Mayura Jung Kunwar Brown
Tommy Brown
In England she seems to have done a number of things in quick succession: attended Chemsford Art College, worked at a RAF base at the start of the war, did acting and dancing and got married to RAF Reserve Pilot and Engineer ‘Tommy’ Theodore Brown, 10 years her junior, on 31st July 1941 A.D. in Kensington, London. She found her roots again when she became one of the founding members of Britain-Nepal Society 1960 and later its Vice President for a period.
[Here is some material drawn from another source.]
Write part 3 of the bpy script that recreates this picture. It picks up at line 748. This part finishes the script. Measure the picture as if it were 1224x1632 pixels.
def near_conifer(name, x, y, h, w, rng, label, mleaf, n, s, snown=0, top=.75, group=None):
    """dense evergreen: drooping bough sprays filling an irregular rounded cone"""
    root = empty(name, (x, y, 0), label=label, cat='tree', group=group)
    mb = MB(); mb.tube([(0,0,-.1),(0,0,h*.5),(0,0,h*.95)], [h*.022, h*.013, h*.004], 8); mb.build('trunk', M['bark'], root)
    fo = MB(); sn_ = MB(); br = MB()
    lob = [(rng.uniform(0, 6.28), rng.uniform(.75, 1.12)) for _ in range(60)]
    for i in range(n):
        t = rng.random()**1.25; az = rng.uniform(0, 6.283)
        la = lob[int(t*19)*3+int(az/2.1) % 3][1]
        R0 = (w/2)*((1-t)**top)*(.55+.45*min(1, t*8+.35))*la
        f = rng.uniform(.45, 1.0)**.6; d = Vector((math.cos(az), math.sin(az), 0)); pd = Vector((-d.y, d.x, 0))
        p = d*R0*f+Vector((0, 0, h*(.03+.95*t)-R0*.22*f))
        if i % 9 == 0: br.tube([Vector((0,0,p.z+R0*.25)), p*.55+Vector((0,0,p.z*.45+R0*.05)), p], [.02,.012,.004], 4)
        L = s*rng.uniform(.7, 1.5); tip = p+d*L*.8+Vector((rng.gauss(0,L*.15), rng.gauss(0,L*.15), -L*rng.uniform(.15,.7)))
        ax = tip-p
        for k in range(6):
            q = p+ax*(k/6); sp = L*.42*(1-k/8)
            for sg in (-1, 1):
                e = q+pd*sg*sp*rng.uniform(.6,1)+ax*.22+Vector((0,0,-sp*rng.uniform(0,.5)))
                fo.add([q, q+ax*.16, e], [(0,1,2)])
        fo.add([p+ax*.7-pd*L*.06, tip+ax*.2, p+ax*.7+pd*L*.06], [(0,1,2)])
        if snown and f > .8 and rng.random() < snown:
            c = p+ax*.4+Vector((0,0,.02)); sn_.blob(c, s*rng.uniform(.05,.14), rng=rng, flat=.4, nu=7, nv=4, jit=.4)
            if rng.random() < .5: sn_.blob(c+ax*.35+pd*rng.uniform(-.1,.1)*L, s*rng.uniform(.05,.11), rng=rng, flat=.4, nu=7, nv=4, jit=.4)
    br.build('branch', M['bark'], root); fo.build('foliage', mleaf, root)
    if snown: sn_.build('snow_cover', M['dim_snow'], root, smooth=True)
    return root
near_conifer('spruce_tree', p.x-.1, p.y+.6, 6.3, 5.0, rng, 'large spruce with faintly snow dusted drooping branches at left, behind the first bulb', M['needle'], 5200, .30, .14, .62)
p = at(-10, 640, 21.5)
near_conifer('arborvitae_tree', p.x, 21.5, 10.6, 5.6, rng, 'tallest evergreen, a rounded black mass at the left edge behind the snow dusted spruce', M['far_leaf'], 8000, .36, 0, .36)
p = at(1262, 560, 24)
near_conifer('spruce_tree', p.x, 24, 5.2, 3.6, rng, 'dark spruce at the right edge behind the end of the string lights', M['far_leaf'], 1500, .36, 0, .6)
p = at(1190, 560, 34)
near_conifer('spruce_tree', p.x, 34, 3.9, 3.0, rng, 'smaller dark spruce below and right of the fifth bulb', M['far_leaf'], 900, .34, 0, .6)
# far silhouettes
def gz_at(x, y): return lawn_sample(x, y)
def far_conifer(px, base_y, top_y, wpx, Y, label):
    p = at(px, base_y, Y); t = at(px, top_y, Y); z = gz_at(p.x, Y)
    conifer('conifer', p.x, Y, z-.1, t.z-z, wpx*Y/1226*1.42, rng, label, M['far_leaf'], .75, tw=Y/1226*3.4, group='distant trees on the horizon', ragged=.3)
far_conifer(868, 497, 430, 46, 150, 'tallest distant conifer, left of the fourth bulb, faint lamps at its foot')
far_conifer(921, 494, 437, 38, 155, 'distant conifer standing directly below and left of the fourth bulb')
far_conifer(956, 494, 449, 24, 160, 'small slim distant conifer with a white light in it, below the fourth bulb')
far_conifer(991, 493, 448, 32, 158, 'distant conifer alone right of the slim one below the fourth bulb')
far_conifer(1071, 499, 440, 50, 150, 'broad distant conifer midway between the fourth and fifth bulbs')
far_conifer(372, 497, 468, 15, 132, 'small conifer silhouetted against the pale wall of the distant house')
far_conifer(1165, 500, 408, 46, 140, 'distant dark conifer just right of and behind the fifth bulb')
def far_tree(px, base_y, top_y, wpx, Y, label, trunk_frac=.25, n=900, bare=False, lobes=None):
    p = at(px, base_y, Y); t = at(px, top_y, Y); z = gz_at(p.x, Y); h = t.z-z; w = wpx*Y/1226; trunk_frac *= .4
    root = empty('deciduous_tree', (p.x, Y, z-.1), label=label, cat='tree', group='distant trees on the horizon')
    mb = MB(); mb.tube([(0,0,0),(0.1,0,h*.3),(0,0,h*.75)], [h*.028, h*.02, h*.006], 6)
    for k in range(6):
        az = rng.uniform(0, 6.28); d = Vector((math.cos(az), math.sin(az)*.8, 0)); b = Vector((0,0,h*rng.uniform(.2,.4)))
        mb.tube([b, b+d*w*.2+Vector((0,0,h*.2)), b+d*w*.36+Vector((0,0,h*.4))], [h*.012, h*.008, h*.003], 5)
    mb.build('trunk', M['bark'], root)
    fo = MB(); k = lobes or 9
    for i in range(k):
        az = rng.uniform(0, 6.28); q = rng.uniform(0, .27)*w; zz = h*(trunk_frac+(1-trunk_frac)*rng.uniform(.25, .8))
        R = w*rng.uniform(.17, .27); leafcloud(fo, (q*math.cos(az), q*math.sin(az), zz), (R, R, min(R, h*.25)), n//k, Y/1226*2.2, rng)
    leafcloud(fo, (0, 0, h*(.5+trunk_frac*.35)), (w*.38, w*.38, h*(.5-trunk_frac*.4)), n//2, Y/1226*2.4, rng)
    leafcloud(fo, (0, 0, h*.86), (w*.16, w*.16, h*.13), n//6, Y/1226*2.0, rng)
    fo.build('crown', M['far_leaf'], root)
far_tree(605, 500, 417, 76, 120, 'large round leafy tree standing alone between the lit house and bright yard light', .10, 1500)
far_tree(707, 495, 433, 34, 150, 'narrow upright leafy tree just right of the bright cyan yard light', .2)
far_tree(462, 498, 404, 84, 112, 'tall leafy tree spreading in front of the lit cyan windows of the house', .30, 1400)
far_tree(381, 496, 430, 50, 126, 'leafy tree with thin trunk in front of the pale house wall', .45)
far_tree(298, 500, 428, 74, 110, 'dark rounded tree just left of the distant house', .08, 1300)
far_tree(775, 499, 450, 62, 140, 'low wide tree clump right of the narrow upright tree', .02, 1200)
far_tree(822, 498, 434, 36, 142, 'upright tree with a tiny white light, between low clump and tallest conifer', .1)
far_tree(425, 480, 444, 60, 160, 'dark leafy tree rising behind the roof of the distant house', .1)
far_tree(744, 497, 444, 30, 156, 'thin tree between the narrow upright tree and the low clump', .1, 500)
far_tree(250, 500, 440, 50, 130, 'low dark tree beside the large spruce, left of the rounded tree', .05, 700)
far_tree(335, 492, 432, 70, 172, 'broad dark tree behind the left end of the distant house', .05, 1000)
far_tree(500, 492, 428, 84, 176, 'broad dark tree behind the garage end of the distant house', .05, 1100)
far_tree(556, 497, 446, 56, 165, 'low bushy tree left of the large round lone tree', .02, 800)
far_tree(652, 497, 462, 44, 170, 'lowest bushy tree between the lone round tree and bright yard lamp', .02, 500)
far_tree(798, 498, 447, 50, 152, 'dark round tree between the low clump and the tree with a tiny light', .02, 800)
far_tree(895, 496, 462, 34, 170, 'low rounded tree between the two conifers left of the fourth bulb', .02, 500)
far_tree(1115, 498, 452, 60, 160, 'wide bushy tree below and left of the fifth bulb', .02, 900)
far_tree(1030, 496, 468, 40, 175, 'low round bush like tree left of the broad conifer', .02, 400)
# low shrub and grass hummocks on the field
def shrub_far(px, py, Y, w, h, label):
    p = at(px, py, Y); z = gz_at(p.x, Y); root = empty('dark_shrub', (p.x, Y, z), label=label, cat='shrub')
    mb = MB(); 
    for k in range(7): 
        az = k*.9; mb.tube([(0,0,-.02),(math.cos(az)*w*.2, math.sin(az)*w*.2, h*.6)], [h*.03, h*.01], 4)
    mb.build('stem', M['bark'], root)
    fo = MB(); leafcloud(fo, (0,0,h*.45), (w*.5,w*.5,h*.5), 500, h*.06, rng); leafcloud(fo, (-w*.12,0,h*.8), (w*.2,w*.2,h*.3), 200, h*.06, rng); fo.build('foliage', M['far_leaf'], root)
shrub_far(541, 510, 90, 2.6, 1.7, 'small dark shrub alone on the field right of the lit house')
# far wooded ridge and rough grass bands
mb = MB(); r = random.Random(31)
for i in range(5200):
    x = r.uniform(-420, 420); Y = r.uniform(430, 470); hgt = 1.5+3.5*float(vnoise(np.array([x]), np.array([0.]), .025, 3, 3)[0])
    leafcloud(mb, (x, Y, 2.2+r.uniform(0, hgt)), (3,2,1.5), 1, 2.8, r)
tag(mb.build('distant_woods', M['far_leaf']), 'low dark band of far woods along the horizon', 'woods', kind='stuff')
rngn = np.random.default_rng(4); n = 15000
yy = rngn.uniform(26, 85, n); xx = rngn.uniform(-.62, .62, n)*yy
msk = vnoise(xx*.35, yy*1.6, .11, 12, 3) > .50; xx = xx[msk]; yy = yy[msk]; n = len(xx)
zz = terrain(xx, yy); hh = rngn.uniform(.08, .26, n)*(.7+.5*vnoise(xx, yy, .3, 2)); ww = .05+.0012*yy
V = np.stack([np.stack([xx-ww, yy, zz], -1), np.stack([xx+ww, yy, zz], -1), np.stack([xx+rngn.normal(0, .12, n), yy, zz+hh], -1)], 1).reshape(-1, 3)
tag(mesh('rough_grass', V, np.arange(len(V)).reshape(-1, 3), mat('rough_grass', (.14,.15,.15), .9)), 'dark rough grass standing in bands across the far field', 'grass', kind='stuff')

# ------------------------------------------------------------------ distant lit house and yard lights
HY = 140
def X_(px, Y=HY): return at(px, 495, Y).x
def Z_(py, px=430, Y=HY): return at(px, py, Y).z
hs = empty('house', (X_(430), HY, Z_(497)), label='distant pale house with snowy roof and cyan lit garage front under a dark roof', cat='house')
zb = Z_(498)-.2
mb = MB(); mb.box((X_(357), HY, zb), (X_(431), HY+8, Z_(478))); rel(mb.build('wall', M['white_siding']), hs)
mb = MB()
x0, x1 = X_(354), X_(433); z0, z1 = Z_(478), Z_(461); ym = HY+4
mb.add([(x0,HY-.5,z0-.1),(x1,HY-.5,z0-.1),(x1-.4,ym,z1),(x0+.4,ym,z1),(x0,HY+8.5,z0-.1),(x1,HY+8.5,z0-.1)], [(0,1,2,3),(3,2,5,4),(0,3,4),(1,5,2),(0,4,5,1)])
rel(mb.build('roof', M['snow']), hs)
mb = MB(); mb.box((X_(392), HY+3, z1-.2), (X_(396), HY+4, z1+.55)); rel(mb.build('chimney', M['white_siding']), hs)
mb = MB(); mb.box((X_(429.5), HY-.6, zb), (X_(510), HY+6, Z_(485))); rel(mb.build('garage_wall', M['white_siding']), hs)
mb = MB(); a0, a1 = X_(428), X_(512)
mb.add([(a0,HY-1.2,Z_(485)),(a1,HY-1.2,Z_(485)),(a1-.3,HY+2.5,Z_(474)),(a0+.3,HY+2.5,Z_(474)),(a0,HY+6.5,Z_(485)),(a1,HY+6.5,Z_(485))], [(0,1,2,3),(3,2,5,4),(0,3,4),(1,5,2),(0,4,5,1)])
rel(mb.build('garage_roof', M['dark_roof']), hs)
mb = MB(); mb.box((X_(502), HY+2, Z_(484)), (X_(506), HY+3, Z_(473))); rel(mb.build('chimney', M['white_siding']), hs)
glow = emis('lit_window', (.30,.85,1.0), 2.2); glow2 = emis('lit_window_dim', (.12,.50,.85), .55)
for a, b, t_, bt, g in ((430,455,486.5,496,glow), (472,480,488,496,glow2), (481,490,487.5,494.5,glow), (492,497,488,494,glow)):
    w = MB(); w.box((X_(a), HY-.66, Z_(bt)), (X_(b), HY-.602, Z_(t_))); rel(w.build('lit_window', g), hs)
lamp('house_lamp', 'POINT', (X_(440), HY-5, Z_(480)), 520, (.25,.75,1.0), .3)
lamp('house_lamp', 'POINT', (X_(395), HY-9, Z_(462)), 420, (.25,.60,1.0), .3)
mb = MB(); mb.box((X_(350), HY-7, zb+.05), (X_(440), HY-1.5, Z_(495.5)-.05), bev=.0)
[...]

She was a Fellow of the Royal Asiatic Society 1960, Member of Gurkha Welfare Trust 1961, and Honorary Member of Yeti Society 1996. For her contributions to Nepal she was awarded the order of Gorkha Dakshin Bahu (2nd Class) on 28 December 1996. She outlived her husband by some 6 years and passed away on 6th October, 2002 in Harlow, Essex. She was childless. The remarkable journey undertaken by Rana Jung Bahadur Rana from Nepal had, over three generations, come to its conclusion in Britain.